### Stated task
Copy from the first line below down to and including the line with "bm.faces.new(r[1])". Skip the pictures.

** START OF Material for the task **

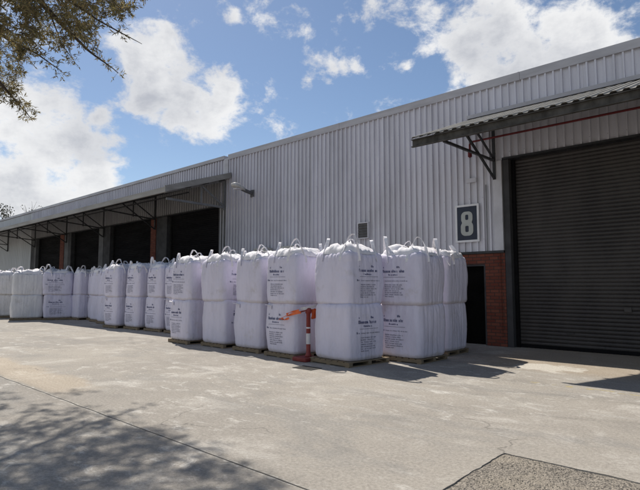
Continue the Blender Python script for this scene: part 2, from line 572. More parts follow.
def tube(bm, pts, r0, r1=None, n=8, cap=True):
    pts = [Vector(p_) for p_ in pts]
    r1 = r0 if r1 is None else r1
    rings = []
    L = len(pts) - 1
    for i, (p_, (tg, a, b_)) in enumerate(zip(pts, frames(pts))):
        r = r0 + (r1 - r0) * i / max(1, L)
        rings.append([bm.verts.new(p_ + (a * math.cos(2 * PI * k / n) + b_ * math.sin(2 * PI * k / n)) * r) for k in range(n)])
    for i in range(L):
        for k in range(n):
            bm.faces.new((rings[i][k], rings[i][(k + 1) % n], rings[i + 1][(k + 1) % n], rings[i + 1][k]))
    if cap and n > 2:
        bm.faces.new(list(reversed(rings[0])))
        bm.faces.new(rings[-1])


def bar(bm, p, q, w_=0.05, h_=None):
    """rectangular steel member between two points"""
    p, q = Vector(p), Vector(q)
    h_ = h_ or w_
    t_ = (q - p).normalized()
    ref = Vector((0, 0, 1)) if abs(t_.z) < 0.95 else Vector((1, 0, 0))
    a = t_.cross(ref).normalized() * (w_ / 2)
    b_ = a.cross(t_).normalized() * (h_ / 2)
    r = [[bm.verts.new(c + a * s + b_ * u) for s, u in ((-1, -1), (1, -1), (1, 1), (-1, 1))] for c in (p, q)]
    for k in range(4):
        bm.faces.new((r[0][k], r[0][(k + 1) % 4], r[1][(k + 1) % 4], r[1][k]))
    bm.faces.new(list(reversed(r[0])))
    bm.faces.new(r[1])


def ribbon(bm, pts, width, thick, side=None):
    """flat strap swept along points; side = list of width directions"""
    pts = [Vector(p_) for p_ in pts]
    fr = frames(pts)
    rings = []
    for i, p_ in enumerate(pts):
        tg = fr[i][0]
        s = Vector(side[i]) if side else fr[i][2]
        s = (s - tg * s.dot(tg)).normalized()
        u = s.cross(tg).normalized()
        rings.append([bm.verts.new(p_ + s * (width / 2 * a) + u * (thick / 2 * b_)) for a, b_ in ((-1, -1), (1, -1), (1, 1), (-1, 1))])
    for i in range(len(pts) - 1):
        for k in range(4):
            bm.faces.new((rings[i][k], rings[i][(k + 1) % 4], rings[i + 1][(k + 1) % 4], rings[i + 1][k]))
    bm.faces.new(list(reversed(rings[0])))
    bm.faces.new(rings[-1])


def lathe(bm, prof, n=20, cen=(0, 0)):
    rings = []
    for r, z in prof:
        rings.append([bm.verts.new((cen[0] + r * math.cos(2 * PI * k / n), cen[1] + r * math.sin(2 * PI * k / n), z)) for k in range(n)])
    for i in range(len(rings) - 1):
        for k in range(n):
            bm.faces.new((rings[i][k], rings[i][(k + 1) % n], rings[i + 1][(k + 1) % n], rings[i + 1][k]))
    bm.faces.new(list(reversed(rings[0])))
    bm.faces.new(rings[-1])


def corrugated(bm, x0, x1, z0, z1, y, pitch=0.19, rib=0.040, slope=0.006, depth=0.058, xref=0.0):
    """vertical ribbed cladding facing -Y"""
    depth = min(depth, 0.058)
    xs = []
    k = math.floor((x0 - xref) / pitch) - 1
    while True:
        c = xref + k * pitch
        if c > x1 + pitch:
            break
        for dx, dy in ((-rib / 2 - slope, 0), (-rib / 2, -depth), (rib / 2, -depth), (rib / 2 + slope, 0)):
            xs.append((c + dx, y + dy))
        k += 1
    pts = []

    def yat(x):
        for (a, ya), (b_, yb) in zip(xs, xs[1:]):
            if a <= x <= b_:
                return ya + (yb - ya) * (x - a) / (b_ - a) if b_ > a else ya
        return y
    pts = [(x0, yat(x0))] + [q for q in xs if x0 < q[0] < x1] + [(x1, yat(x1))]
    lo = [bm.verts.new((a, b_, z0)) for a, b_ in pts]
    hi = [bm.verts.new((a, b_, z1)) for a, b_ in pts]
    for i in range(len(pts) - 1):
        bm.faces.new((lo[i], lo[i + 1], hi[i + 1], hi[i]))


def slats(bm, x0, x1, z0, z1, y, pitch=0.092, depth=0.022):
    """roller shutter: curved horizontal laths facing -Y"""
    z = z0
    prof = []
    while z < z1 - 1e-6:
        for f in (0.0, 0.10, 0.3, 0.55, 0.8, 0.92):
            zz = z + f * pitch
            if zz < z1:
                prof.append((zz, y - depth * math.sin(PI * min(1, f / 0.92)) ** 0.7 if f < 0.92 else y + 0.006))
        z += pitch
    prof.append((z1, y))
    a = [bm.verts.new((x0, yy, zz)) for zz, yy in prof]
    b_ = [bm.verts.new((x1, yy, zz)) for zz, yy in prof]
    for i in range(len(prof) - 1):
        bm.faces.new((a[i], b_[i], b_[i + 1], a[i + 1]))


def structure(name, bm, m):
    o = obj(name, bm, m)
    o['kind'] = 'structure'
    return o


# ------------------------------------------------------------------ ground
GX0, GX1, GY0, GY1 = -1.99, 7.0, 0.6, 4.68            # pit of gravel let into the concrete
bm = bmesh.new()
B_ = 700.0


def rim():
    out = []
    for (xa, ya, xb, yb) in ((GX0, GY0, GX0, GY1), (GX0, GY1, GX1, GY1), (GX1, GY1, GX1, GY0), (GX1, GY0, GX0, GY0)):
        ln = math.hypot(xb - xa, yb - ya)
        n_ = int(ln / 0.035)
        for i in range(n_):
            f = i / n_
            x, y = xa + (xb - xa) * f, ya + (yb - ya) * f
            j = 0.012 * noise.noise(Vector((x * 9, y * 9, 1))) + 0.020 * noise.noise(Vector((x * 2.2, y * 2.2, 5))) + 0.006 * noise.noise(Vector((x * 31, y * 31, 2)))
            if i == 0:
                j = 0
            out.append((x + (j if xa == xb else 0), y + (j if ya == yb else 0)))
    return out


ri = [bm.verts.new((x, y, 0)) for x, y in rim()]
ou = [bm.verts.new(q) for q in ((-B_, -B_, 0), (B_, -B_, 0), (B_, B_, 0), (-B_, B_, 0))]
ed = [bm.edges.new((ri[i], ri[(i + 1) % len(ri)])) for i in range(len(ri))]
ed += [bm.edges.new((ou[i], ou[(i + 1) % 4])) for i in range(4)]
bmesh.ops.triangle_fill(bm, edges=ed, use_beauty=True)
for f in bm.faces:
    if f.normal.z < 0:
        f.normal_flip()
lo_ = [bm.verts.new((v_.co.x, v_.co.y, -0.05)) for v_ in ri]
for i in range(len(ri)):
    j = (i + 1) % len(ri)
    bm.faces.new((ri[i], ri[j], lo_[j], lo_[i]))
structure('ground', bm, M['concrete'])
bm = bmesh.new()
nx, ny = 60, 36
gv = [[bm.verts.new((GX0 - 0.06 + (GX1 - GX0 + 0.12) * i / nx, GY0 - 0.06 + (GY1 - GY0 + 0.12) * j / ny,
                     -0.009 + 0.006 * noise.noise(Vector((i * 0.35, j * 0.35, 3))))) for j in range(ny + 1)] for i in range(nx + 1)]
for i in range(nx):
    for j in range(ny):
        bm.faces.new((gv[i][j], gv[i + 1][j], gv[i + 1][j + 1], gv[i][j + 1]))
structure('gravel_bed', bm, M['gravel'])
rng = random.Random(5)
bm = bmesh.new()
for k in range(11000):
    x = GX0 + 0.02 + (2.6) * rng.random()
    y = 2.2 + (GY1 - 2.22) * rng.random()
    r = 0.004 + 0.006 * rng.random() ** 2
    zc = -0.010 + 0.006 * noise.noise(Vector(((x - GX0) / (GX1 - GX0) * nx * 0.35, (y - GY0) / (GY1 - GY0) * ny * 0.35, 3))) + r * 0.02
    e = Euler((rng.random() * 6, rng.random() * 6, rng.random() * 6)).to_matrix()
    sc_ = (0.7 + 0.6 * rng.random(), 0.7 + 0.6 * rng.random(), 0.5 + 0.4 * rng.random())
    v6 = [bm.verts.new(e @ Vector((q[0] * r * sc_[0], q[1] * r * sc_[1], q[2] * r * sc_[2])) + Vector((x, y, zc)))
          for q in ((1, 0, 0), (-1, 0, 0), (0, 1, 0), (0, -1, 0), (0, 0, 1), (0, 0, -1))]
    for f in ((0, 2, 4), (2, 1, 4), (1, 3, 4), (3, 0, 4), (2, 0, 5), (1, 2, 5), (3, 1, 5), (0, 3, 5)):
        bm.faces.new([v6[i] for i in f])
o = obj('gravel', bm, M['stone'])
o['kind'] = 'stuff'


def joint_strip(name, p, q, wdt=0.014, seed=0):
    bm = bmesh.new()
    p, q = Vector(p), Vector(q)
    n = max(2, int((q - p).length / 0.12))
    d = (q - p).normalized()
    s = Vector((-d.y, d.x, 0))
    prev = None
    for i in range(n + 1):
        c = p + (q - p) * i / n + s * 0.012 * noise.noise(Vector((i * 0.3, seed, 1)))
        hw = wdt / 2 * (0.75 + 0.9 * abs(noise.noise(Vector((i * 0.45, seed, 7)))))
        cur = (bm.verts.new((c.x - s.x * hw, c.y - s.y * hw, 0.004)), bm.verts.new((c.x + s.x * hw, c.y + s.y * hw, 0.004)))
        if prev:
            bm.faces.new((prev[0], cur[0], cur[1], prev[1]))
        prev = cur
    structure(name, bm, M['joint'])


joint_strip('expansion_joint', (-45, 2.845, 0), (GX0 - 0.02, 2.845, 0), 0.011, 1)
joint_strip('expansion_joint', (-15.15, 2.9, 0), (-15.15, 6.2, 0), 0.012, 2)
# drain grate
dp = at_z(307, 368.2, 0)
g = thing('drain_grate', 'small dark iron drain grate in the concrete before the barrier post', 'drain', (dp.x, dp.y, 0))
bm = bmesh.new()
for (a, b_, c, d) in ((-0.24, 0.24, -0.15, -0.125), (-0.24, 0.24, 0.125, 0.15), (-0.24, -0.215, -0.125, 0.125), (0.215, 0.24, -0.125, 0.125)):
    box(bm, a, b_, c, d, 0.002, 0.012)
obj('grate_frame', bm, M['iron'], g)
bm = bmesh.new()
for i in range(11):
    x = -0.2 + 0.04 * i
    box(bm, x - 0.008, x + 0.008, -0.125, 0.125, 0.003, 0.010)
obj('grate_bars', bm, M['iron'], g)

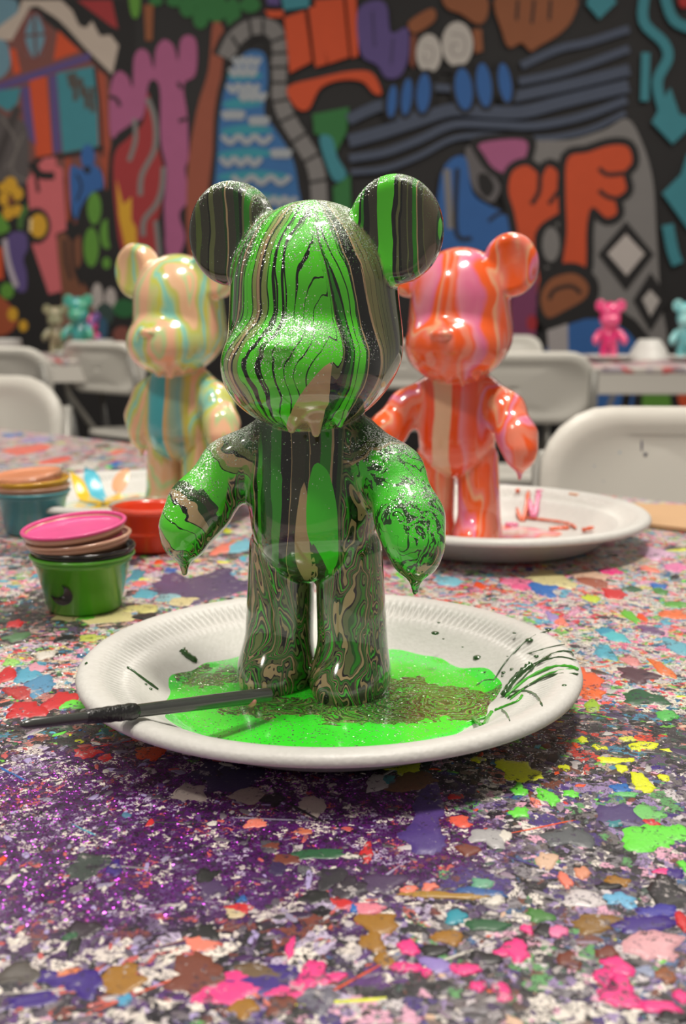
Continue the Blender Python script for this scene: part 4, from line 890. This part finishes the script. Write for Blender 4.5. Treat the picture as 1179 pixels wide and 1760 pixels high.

** END OF Material for the task **

### Solution
Continue the Blender Python script for this scene: part 2, from line 572. More parts follow.
def tube(bm, pts, r0, r1=None, n=8, cap=True):
    pts = [Vector(p_) for p_ in pts]
    r1 = r0 if r1 is None else r1
    rings = []
    L = len(pts) - 1
    for i, (p_, (tg, a, b_)) in enumerate(zip(pts, frames(pts))):
        r = r0 + (r1 - r0) * i / max(1, L)
        rings.append([bm.verts.new(p_ + (a * math.cos(2 * PI * k / n) + b_ * math.sin(2 * PI * k / n)) * r) for k in range(n)])
    for i in range(L):
        for k in range(n):
            bm.faces.new((rings[i][k], rings[i][(k + 1) % n], rings[i + 1][(k + 1) % n], rings[i + 1][k]))
    if cap and n > 2:
        bm.faces.new(list(reversed(rings[0])))
        bm.faces.new(rings[-1])


def bar(bm, p, q, w_=0.05, h_=None):
    """rectangular steel member between two points"""
    p, q = Vector(p), Vector(q)
    h_ = h_ or w_
    t_ = (q - p).normalized()
    ref = Vector((0, 0, 1)) if abs(t_.z) < 0.95 else Vector((1, 0, 0))
    a = t_.cross(ref).normalized() * (w_ / 2)
    b_ = a.cross(t_).normalized() * (h_ / 2)
    r = [[bm.verts.new(c + a * s + b_ * u) for s, u in ((-1, -1), (1, -1), (1, 1), (-1, 1))] for c in (p, q)]
    for k in range(4):
        bm.faces.new((r[0][k], r[0][(k + 1) % 4], r[1][(k + 1) % 4], r[1][k]))
    bm.faces.new(list(reversed(r[0])))
    bm.faces.new(r[1])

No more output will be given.